Liquid-Filled Pressure Gauges

Liquid-Filled Pressure Gauges
Liquid-Filled Pressure Gauges

Liquid-Filled Pressure Gauges:- Pressure gauges are mechanical devices which are used to measure the pressure exerted by the flowing fluid. There are two types of pressure gauges used industrially; Bourdon tube and Diaphragm elements:

  • Bourdon tube pressure gauge: It contains a bourdon tube, a fraction of fluid gets filled inside the bourdon tube and causes the tube to move, the movement is translated to the pointer of the pressure gauge in order to get a measure of the intensity of fluid flow.
  • Diaphragm element pressure gauge: It contains a diaphragm element in order to measure the intensity of the flowing fluid. Due to the design of the gauge, it is required to be flanged to the location where the pressure is to be measured. A fraction of fluid enters the gauge and causes the diaphragm to move. A mechanical link connects the diaphragm and the pointer of the pressure gauge. Diaphragm causes the link to move and then the movement of the link causes movement in the pointer which then indicates the pressure at that location.

Pressure gauges may perform poorly in the event if they are placed in a location which is subject to lots of vibrations, pulsations, pressure spikes or fogging. For example; pumps, compressors, or any other rotating components. The common performance issues which are encountered due to such scenarios are:

  • Pointer flutter: The pointer fluctuates normally around a value. It causes difficulty in taking the actual readings which may introduce error in the process. This happens in case of extreme vibration and pulsation.
  • Damage: Very strong pressure spikes may cause damage to the internal mechanics of the pressure gauge.
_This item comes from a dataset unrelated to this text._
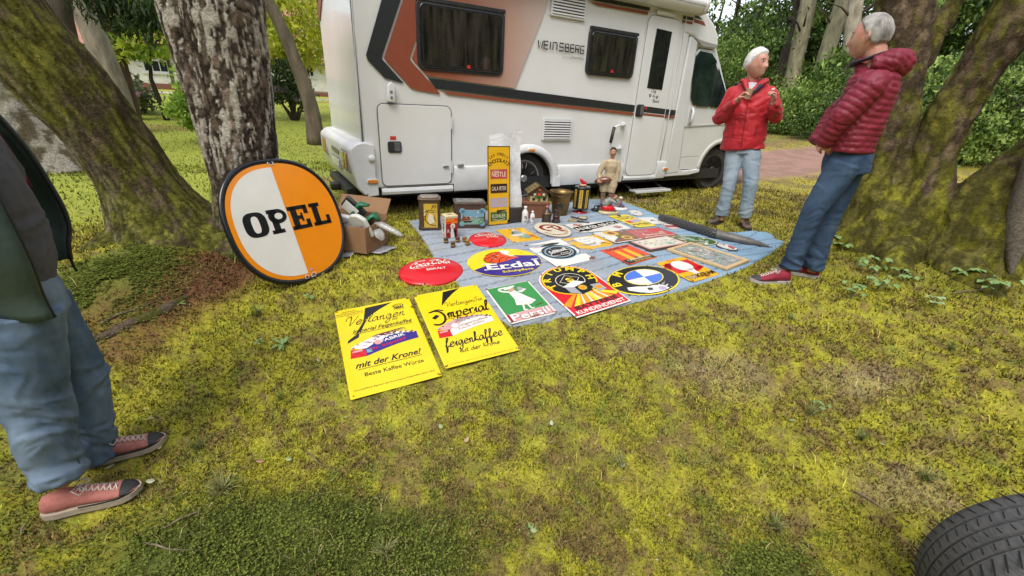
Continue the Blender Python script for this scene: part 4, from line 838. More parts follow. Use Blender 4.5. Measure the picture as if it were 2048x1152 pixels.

Prolonged exposure to vibrations and pulsations also causes permanent damage to the gauge.
  • Non-readability: If the pressure gauge is being used at locations where the temperature drops too low then condensation can form inside the pressure gauge which will cause the glass to appear foggy and hide the pointer and measurement scale.

In order to prevent the pressure gauge to perform poorly when it is subject to such conditions, a liquid is filled inside the casing. The liquid dampens the vibrations, pulsations, and pressure spikes which prevents pointer flutter. It also lubricates the internal mechanical parts which increase their durability and the liquid also prevents condensation which helps in preserving the readability. Some liquids which are used for the purposes are:

  • Glycerin: Glycerin-filled pressure gauge is the most common type of fluid-filled pressure gauge used in industries. It works amazingly well near room temperature and offers good services w.r.t its value. They are used in the temperature range of -20°C to +60°C.
  • Silicone: Silicone is used primarily because of its low viscosity even at lower temperatures. If there are large temperature variations which have tendency to fog or ice the inside of the casing then silicone-filled pressure gauges are used. They are used in the temperature range of -40°C to +60°C.
  • Halogen: The halogen-filled pressure gauges are installed in application which has chlorine, oxygen, or hydrogen peroxide as their working fluid. They work in the temperature range of -20°C to +60°C.